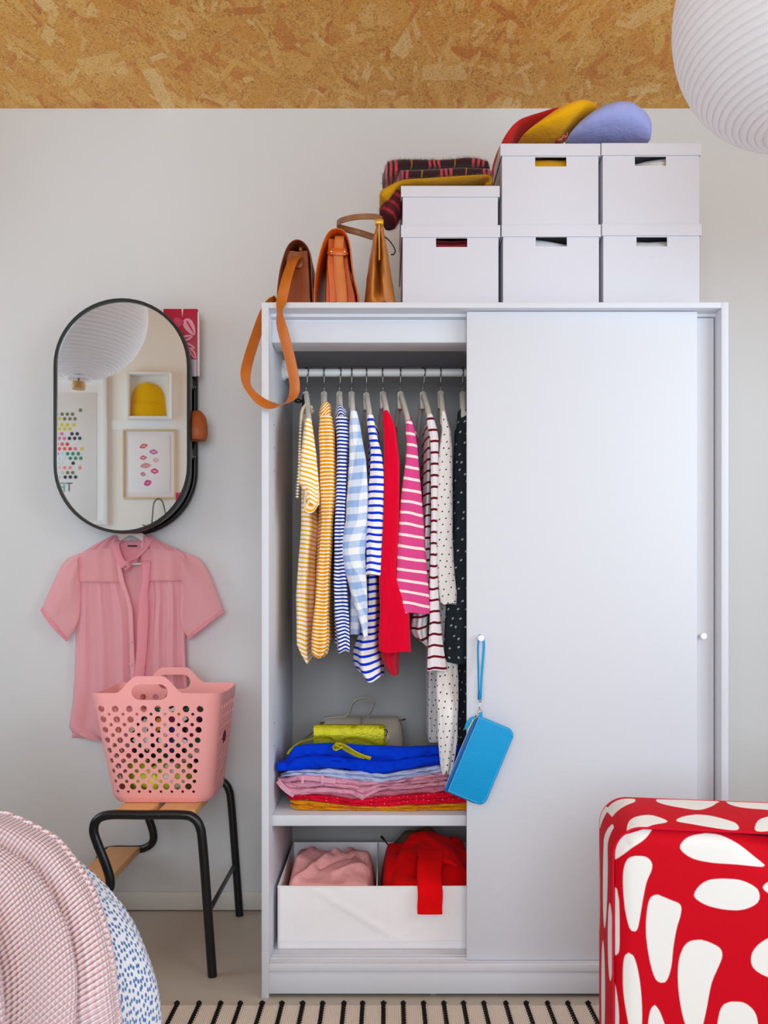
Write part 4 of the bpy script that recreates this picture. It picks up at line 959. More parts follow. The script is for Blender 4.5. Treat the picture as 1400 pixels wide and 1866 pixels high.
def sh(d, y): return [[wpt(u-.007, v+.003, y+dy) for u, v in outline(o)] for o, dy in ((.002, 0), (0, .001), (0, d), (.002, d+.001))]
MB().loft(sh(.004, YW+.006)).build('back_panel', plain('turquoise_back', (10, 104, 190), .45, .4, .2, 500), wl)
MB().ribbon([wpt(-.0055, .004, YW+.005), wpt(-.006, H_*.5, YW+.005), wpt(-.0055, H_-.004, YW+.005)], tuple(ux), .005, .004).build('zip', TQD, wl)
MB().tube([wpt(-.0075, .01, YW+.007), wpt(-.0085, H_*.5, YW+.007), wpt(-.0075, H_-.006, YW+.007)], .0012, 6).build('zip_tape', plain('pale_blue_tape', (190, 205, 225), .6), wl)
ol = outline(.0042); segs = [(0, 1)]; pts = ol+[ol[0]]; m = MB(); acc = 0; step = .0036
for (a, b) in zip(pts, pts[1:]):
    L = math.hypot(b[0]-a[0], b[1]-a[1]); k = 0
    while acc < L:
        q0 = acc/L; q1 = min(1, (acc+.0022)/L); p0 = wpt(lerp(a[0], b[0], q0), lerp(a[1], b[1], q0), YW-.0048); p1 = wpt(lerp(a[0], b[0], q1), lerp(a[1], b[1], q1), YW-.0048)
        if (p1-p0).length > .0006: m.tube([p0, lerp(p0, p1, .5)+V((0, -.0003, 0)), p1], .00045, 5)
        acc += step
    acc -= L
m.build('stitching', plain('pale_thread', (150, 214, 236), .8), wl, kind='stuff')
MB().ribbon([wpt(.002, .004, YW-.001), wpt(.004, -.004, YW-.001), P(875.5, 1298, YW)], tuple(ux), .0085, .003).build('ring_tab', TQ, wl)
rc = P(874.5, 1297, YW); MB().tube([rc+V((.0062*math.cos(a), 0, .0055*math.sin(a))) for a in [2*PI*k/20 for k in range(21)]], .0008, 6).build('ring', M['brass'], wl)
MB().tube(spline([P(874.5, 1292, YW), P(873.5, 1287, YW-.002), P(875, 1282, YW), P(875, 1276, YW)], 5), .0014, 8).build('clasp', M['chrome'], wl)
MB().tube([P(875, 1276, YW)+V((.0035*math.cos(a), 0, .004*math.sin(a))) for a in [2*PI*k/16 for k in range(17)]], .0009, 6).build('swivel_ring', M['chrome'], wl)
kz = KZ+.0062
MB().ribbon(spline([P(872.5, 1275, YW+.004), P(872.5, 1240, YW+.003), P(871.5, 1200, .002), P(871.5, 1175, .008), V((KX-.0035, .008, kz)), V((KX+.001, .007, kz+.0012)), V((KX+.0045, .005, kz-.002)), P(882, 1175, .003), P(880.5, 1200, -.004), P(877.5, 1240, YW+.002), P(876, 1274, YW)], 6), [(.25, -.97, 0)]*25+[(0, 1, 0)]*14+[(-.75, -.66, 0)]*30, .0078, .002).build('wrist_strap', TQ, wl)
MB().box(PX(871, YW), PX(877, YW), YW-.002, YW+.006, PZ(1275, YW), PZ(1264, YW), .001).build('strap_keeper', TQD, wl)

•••

- What needs to be done: Reproduce the material above verbatim; omit every picture.

- The solution:
Write part 4 of the bpy script that recreates this picture. It picks up at line 959. More parts follow. The script is for Blender 4.5. Treat the picture as 1400 pixels wide and 1866 pixels high.
def sh(d, y): return [[wpt(u-.007, v+.003, y+dy) for u, v in outline(o)] for o, dy in ((.002, 0), (0, .001), (0, d), (.002, d+.001))]
MB().loft(sh(.004, YW+.006)).build('back_panel', plain('turquoise_back', (10, 104, 190), .45, .4, .2, 500), wl)
MB().ribbon([wpt(-.0055, .004, YW+.005), wpt(-.006, H_*.5, YW+.005), wpt(-.0055, H_-.004, YW+.005)], tuple(ux), .005, .004).build('zip', TQD, wl)
MB().tube([wpt(-.0075, .01, YW+.007), wpt(-.0085, H_*.5, YW+.007), wpt(-.0075, H_-.006, YW+.007)], .0012, 6).build('zip_tape', plain('pale_blue_tape', (190, 205, 225), .6), wl)
ol = outline(.0042); segs = [(0, 1)]; pts = ol+[ol[0]]; m = MB(); acc = 0; step = .0036
for (a, b) in zip(pts, pts[1:]):
    L = math.hypot(b[0]-a[0], b[1]-a[1]); k = 0
    while acc < L:
        q0 = acc/L; q1 = min(1, (acc+.0022)/L); p0 = wpt(lerp(a[0], b[0], q0), lerp(a[1], b[1], q0), YW-.0048); p1 = wpt(lerp(a[0], b[0], q1), lerp(a[1], b[1], q1), YW-.0048)
        if (p1-p0).length > .0006: m.tube([p0, lerp(p0, p1, .5)+V((0, -.0003, 0)), p1], .00045, 5)
        acc += step
    acc -= L
m.build('stitching', plain('pale_thread', (150, 214, 236), .8), wl, kind='stuff')
MB().ribbon([wpt(.002, .004, YW-.001), wpt(.004, -.004, YW-.001), P(875.5, 1298, YW)], tuple(ux), .0085, .003).build('ring_tab', TQ, wl)
rc = P(874.5, 1297, YW); MB().tube([rc+V((.0062*math.cos(a), 0, .0055*math.sin(a))) for a in [2*PI*k/20 for k in range(21)]], .0008, 6).build('ring', M['brass'], wl)
MB().tube(spline([P(874.5, 1292, YW), P(873.5, 1287, YW-.002), P(875, 1282, YW), P(875, 1276, YW)], 5), .0014, 8).build('clasp', M['chrome'], wl)
MB().tube([P(875, 1276, YW)+V((.0035*math.cos(a), 0, .004*math.sin(a))) for a in [2*PI*k/16 for k in range(17)]], .0009, 6).build('swivel_ring', M['chrome'], wl)
kz = KZ+.0062
MB().ribbon(spline([P(872.5, 1275, YW+.004), P(872.5, 1240, YW+.003), P(871.5, 1200, .002), P(871.5, 1175, .008), V((KX-.0035, .008, kz)), V((KX+.001, .007, kz+.0012)), V((KX+.0045, .005, kz-.002)), P(882, 1175, .003), P(880.5, 1200, -.004), P(877.5, 1240, YW+.002), P(876, 1274, YW)], 6), [(.25, -.97, 0)]*25+[(0, 1, 0)]*14+[(-.75, -.66, 0)]*30, .0078, .002).build('wrist_strap', TQ, wl)
MB().box(PX(871, YW), PX(877, YW), YW-.002, YW+.006, PZ(1275, YW), PZ(1264, YW), .001).build('strap_keeper', TQD, wl)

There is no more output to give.